— start of Raw data —

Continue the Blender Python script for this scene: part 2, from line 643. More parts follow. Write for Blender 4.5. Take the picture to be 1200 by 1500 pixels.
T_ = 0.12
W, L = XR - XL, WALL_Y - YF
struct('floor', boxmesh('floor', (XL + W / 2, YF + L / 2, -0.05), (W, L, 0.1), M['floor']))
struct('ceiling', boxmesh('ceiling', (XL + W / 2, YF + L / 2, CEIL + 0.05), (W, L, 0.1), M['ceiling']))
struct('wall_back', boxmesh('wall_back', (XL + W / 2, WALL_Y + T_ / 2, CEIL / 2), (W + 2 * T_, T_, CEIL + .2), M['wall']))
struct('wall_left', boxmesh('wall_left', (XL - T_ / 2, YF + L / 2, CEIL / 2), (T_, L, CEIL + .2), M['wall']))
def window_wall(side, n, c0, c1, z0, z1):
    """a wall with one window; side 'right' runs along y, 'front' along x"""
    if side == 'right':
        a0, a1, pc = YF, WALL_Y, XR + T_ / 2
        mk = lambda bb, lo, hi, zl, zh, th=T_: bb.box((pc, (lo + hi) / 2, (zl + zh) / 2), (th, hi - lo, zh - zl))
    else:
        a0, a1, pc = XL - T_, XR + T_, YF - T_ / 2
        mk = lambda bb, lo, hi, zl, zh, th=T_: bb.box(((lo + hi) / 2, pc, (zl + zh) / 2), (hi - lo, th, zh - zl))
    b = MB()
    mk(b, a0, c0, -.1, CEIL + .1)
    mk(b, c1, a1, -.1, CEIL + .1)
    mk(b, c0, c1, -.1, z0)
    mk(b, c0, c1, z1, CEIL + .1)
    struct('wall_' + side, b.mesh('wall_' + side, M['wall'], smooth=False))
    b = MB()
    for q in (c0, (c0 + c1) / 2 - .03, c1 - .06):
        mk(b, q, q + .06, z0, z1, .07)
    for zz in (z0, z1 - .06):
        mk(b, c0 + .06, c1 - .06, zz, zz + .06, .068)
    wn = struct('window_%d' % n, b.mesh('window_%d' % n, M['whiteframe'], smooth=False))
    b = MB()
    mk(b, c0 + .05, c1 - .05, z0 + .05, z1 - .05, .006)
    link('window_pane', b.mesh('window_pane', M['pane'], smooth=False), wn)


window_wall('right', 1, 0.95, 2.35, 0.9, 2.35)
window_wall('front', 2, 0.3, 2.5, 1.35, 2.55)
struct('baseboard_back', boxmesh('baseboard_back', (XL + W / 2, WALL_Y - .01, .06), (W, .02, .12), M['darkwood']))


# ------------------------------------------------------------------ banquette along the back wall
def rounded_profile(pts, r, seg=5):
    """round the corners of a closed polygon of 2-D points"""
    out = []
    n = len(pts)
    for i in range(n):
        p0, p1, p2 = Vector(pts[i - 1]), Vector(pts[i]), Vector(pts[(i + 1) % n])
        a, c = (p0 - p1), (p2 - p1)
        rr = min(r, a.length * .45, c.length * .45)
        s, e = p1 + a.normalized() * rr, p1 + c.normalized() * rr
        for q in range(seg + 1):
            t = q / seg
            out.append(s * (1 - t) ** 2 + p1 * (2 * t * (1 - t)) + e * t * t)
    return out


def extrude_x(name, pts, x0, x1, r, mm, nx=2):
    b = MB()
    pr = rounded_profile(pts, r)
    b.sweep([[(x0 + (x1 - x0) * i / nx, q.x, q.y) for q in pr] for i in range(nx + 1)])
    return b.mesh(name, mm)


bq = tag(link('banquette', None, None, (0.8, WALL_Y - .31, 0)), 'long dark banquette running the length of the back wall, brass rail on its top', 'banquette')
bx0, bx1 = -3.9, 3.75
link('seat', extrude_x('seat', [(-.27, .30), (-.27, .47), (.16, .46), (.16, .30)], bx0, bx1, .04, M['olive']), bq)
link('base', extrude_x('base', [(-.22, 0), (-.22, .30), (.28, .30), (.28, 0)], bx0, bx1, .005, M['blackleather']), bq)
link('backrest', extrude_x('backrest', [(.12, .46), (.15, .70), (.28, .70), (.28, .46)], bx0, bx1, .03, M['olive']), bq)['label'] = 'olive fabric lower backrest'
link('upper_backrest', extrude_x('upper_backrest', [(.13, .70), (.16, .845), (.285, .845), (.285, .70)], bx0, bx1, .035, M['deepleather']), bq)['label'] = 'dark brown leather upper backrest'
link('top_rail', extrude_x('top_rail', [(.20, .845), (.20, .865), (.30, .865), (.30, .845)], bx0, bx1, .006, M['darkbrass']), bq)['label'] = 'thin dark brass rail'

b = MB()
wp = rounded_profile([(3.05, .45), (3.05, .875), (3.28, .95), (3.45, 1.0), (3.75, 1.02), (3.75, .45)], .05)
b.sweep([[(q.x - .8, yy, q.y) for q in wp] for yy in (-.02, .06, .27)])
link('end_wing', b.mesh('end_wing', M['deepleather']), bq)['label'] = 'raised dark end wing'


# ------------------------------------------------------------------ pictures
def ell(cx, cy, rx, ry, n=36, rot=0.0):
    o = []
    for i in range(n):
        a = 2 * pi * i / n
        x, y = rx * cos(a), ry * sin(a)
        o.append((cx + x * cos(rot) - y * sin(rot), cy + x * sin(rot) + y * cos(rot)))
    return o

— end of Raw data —

## What you are asked to do
Write the data from above out again, exactly.

## The reply
Continue the Blender Python script for this scene: part 2, from line 643. More parts follow. Write for Blender 4.5. Take the picture to be 1200 by 1500 pixels.
T_ = 0.12
W, L = XR - XL, WALL_Y - YF
struct('floor', boxmesh('floor', (XL + W / 2, YF + L / 2, -0.05), (W, L, 0.1), M['floor']))
struct('ceiling', boxmesh('ceiling', (XL + W / 2, YF + L / 2, CEIL + 0.05), (W, L, 0.1), M['ceiling']))
struct('wall_back', boxmesh('wall_back', (XL + W / 2, WALL_Y + T_ / 2, CEIL / 2), (W + 2 * T_, T_, CEIL + .2), M['wall']))
struct('wall_left', boxmesh('wall_left', (XL - T_ / 2, YF + L / 2, CEIL / 2), (T_, L, CEIL + .2), M['wall']))
def window_wall(side, n, c0, c1, z0, z1):
    """a wall with one window; side 'right' runs along y, 'front' along x"""
    if side == 'right':
        a0, a1, pc = YF, WALL_Y, XR + T_ / 2
        mk = lambda bb, lo, hi, zl, zh, th=T_: bb.box((pc, (lo + hi) / 2, (zl + zh) / 2), (th, hi - lo, zh - zl))
    else:
        a0, a1, pc = XL - T_, XR + T_, YF - T_ / 2
        mk = lambda bb, lo, hi, zl, zh, th=T_: bb.box(((lo + hi) / 2, pc, (zl + zh) / 2), (hi - lo, th, zh - zl))
    b = MB()
    mk(b, a0, c0, -.1, CEIL + .1)
    mk(b, c1, a1, -.1, CEIL + .1)
    mk(b, c0, c1, -.1, z0)
    mk(b, c0, c1, z1, CEIL + .1)
    struct('wall_' + side, b.mesh('wall_' + side, M['wall'], smooth=False))
    b = MB()
    for q in (c0, (c0 + c1) / 2 - .03, c1 - .06):
        mk(b, q, q + .06, z0, z1, .07)
    for zz in (z0, z1 - .06):
        mk(b, c0 + .06, c1 - .06, zz, zz + .06, .068)
    wn = struct('window_%d' % n, b.mesh('window_%d' % n, M['whiteframe'], smooth=False))
    b = MB()
    mk(b, c0 + .05, c1 - .05, z0 + .05, z1 - .05, .006)
    link('window_pane', b.mesh('window_pane', M['pane'], smooth=False), wn)


window_wall('right', 1, 0.95, 2.35, 0.9, 2.35)
window_wall('front', 2, 0.3, 2.5, 1.35, 2.55)
struct('baseboard_back', boxmesh('baseboard_back', (XL + W / 2, WALL_Y - .01, .06), (W, .02, .12), M['darkwood']))


# ------------------------------------------------------------------ banquette along the back wall
def rounded_profile(pts, r, seg=5):
    """round the corners of a closed polygon of 2-D points"""
    out = []
    n = len(pts)
    for i in range(n):
        p0, p1, p2 = Vector(pts[i - 1]), Vector(pts[i]), Vector(pts[(i + 1) % n])
        a, c = (p0 - p1), (p2 - p1)
        rr = min(r, a.length * .45, c.length * .45)
        s, e = p1 + a.normalized() * rr, p1 + c.normalized() * rr
        for q in range(seg + 1):
            t = q / seg
            out.append(s * (1 - t) ** 2 + p1 * (2 * t * (1 - t)) + e * t * t)
    return out


def extrude_x(name, pts, x0, x1, r, mm, nx=2):
    b = MB()
    pr = rounded_profile(pts, r)
    b.sweep([[(x0 + (x1 - x0) * i / nx, q.x, q.y) for q in pr] for i in range(nx + 1)])
    return b.mesh(name, mm)


bq = tag(link('banquette', None, None, (0.8, WALL_Y - .31, 0)), 'long dark banquette running the length of the back wall, brass rail on its top', 'banquette')
bx0, bx1 = -3.9, 3.75
link('seat', extrude_x('seat', [(-.27, .30), (-.27, .47), (.16, .46), (.16, .30)], bx0, bx1, .04, M['olive']), bq)
link('base', extrude_x('base', [(-.22, 0), (-.22, .30), (.28, .30), (.28, 0)], bx0, bx1, .005, M['blackleather']), bq)
link('backrest', extrude_x('backrest', [(.12, .46), (.15, .70), (.28, .70), (.28, .46)], bx0, bx1, .03, M['olive']), bq)['label'] = 'olive fabric lower backrest'
link('upper_backrest', extrude_x('upper_backrest', [(.13, .70), (.16, .845), (.285, .845), (.285, .70)], bx0, bx1, .035, M['deepleather']), bq)['label'] = 'dark brown leather upper backrest'
link('top_rail', extrude_x('top_rail', [(.20, .845), (.20, .865), (.30, .865), (.30, .845)], bx0, bx1, .006, M['darkbrass']), bq)['label'] = 'thin dark brass rail'

b = MB()
wp = rounded_profile([(3.05, .45), (3.05, .875), (3.28, .95), (3.45, 1.0), (3.75, 1.02), (3.75, .45)], .05)
b.sweep([[(q.x - .8, yy, q.y) for q in wp] for yy in (-.02, .06, .27)])
link('end_wing', b.mesh('end_wing', M['deepleather']), bq)['label'] = 'raised dark end wing'


# ------------------------------------------------------------------ pictures
def ell(cx, cy, rx, ry, n=36, rot=0.0):
    o = []
    for i in range(n):
        a = 2 * pi * i / n
        x, y = rx * cos(a), ry * sin(a)
        o.append((cx + x * cos(rot) - y * sin(rot), cy + x * sin(rot) + y * cos(rot)))
    return o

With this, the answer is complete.